• _Requirement_
Repeat exactly the lines from the start through the line with "scene.camera = cam", both ends included.

• _Data lines_
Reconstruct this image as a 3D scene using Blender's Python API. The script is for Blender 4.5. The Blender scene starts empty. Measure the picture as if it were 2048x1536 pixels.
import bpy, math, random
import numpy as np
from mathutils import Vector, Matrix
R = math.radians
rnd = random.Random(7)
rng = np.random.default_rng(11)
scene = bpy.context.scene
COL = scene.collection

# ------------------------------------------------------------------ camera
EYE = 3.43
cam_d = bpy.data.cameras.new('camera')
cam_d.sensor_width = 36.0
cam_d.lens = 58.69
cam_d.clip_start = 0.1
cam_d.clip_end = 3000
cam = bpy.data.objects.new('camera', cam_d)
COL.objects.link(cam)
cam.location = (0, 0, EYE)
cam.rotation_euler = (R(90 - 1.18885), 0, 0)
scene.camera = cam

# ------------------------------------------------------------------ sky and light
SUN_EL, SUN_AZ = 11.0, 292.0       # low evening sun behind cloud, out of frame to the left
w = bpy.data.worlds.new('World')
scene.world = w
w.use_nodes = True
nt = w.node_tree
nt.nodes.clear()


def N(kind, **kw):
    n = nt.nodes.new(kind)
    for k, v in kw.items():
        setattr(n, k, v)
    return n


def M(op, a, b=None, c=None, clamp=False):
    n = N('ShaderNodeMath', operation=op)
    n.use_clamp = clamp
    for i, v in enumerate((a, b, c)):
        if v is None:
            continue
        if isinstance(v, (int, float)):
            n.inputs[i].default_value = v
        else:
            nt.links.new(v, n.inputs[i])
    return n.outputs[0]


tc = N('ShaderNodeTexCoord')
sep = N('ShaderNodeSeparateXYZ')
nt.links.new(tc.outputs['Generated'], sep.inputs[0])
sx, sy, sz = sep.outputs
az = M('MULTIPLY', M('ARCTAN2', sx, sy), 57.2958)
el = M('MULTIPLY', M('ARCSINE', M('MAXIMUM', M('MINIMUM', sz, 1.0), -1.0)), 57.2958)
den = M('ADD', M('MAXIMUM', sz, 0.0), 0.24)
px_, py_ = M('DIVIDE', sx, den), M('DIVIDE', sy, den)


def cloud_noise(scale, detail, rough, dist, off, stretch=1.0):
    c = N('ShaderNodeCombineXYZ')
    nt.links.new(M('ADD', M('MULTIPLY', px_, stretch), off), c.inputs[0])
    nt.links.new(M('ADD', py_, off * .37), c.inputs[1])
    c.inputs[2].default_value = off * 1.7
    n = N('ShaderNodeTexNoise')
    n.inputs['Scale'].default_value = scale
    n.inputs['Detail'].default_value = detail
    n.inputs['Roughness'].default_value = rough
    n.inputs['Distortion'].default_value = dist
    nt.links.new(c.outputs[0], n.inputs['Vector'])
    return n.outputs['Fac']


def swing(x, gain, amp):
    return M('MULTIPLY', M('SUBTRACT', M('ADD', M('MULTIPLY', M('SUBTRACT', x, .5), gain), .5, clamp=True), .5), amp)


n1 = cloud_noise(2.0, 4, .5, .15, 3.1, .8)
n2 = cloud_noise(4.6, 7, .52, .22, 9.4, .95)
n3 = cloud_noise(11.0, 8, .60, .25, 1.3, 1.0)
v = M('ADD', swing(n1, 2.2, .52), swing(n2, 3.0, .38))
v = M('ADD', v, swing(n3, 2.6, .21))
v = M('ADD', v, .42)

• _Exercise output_
Reconstruct this image as a 3D scene using Blender's Python API. The script is for Blender 4.5. The Blender scene starts empty. Measure the picture as if it were 2048x1536 pixels.
import bpy, math, random
import numpy as np
from mathutils import Vector, Matrix
R = math.radians
rnd = random.Random(7)
rng = np.random.default_rng(11)
scene = bpy.context.scene
COL = scene.collection

# ------------------------------------------------------------------ camera
EYE = 3.43
cam_d = bpy.data.cameras.new('camera')
cam_d.sensor_width = 36.0
cam_d.lens = 58.69
cam_d.clip_start = 0.1
cam_d.clip_end = 3000
cam = bpy.data.objects.new('camera', cam_d)
COL.objects.link(cam)
cam.location = (0, 0, EYE)
cam.rotation_euler = (R(90 - 1.18885), 0, 0)
scene.camera = cam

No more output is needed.